For those who missed it several years ago, the Money Honey was featured in a May 2004 episode of Celebrity Jeopardy in Washington D.C. during POWER PLAYERS week. A POWER PLAYER is presumably a celebrity with a brain. Fortunately SNL stereotypes held, and Maria outshined the competition, which consisted of fellow TV personality Anderson Cooper and former NAACP President and Maryland Congressman Kweisi Mfume. Maria was playing for the National Italian American Foundation, ensuring that pizza remains an alternative to baby carrots in school lunches nationwide (especially good old fashioned school lunch “Mexican pizza”).
Maria got off to a slow start, not buzzing in on the first 10 or so questions. Taking a breather, she put her spontaneous intellectual bandwidth on display during the meet the players segment:
Alex: What’s the fascination for you and for Americans with finance?
Maria: I think that it’s an opportunity for all of us to know that we can have the American Dream. That we can invest in America, in business and have a feeling that we have an ownership of some business and hopefully watch that investment grow. It’s a (struggling with the next word) democratization of information and investing.

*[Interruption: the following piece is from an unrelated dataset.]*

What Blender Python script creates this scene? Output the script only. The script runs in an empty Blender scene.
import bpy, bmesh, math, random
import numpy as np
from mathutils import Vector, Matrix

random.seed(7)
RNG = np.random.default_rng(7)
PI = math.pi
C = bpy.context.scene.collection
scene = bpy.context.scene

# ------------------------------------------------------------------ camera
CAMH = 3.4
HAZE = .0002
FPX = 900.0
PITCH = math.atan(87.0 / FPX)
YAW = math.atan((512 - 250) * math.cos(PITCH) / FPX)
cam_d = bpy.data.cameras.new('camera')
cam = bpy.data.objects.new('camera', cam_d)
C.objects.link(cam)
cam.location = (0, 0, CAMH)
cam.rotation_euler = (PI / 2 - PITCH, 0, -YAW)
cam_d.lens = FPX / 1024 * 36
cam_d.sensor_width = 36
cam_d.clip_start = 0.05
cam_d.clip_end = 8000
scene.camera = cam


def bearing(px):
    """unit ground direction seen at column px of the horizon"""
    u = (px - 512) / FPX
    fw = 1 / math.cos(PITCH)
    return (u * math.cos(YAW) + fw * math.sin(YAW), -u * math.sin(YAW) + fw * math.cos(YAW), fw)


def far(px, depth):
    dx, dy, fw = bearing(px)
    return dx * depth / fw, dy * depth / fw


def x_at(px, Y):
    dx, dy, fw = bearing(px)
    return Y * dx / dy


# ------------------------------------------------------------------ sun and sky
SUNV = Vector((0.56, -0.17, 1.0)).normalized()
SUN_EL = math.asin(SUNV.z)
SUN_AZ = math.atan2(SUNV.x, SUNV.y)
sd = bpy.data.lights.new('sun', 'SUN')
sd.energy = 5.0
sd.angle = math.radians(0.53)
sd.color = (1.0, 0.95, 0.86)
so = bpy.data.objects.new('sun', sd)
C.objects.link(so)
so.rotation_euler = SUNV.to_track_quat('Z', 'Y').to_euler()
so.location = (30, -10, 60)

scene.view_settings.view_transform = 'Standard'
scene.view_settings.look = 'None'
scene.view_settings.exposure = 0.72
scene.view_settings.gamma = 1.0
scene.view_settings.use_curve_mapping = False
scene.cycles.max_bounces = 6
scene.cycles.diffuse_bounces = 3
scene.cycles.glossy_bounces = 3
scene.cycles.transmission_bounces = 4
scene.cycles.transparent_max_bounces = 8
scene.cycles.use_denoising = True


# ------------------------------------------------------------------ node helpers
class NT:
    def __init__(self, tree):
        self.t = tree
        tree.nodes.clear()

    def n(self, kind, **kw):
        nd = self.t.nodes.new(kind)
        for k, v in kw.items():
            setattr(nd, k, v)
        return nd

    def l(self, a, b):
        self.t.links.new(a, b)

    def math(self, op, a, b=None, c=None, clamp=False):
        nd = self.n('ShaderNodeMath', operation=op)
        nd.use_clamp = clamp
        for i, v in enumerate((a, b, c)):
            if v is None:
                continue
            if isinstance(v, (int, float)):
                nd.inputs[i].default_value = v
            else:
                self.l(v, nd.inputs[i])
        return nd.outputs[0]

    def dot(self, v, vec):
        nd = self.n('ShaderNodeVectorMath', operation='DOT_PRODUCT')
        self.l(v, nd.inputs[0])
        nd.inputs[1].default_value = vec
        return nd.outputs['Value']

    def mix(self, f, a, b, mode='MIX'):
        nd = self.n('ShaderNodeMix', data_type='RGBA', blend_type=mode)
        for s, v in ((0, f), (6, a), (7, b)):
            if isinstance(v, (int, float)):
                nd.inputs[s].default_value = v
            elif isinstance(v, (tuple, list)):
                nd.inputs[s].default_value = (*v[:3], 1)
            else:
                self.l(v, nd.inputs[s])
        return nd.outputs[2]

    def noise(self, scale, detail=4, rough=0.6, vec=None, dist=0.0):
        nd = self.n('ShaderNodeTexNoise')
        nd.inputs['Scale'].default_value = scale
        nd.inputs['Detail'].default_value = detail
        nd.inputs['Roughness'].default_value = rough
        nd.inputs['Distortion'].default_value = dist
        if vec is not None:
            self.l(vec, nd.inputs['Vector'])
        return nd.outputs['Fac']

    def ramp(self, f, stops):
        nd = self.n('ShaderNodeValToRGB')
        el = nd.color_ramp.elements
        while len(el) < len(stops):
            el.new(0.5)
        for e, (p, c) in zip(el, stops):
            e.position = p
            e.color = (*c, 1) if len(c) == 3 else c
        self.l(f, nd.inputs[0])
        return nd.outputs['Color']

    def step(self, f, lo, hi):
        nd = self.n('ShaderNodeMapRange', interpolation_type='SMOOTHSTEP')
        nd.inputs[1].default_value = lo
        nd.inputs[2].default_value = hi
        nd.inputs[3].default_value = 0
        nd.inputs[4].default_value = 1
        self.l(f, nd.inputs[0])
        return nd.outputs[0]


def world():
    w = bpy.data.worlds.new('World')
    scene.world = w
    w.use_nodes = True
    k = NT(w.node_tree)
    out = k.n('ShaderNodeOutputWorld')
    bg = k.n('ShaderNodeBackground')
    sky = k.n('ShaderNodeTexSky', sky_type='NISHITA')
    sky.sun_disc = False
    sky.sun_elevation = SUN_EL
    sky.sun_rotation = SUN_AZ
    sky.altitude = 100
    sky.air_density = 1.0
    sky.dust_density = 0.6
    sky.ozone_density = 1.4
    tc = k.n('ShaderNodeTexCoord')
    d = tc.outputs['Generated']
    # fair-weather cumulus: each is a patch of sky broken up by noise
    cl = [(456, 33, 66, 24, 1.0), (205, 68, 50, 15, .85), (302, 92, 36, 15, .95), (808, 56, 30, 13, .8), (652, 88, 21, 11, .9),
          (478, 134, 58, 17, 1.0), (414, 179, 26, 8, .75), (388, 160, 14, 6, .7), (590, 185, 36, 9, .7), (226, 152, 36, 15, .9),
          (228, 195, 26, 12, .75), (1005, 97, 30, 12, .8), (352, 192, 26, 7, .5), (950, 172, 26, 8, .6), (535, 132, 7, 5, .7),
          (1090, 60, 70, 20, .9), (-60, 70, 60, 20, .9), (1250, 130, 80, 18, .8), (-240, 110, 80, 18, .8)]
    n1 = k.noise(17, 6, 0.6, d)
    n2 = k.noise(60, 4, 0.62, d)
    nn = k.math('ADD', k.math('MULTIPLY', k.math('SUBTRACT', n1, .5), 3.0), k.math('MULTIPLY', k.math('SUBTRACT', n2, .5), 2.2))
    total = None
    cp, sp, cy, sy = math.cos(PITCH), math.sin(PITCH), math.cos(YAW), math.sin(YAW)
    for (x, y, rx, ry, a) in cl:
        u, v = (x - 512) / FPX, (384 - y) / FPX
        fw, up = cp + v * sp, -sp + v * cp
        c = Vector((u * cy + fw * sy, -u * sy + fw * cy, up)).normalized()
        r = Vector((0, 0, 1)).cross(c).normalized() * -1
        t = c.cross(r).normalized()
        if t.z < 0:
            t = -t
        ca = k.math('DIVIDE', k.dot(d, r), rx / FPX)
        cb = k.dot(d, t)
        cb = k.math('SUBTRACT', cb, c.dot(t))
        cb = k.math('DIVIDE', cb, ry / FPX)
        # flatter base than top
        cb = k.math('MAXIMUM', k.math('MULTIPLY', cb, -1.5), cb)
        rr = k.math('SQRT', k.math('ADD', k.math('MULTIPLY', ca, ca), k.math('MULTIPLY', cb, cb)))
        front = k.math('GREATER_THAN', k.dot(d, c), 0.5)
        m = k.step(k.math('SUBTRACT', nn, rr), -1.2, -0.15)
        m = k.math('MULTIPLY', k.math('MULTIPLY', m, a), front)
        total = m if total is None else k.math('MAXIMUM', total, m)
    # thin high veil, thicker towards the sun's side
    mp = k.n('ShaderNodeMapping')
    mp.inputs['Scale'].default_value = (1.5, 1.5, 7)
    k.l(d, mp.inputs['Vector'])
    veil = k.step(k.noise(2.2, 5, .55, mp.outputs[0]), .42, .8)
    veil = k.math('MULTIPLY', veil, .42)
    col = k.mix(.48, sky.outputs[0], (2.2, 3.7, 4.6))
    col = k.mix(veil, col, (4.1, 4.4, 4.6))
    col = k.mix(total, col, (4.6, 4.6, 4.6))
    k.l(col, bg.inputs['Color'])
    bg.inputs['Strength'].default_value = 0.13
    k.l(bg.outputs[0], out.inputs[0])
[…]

The key words are investment and business. After managing to sound like Ralph Wiggum when he said “Mrs. Krabappel and Principal Skinner were in the closet making babies and I saw one of the babies and then the baby looked at me,” Maria prepares to enter the fray and answer a question. Baby steps.
Maria’s first time:
Category: The Capital, for $100
A: In 1989 hundreds of pro-democracy demonstrators were killed by the military at Tiananmen Square in this capital.
Q: Maria buzzes in and makes a face for five seconds. A five second face, to her dismay, is incorrect. Armed with a functioning buzzer, Maria prepares to actually verbalize a question next time.
Maria does end up getting two questions right in a flurry at the end of the round, and manages to finish ahead of (and look slightly less retarded than) Kweisi, who ingeniously answered that “Montebello” was the name of Thomas Jefferson’s estate instead of “Monticello.”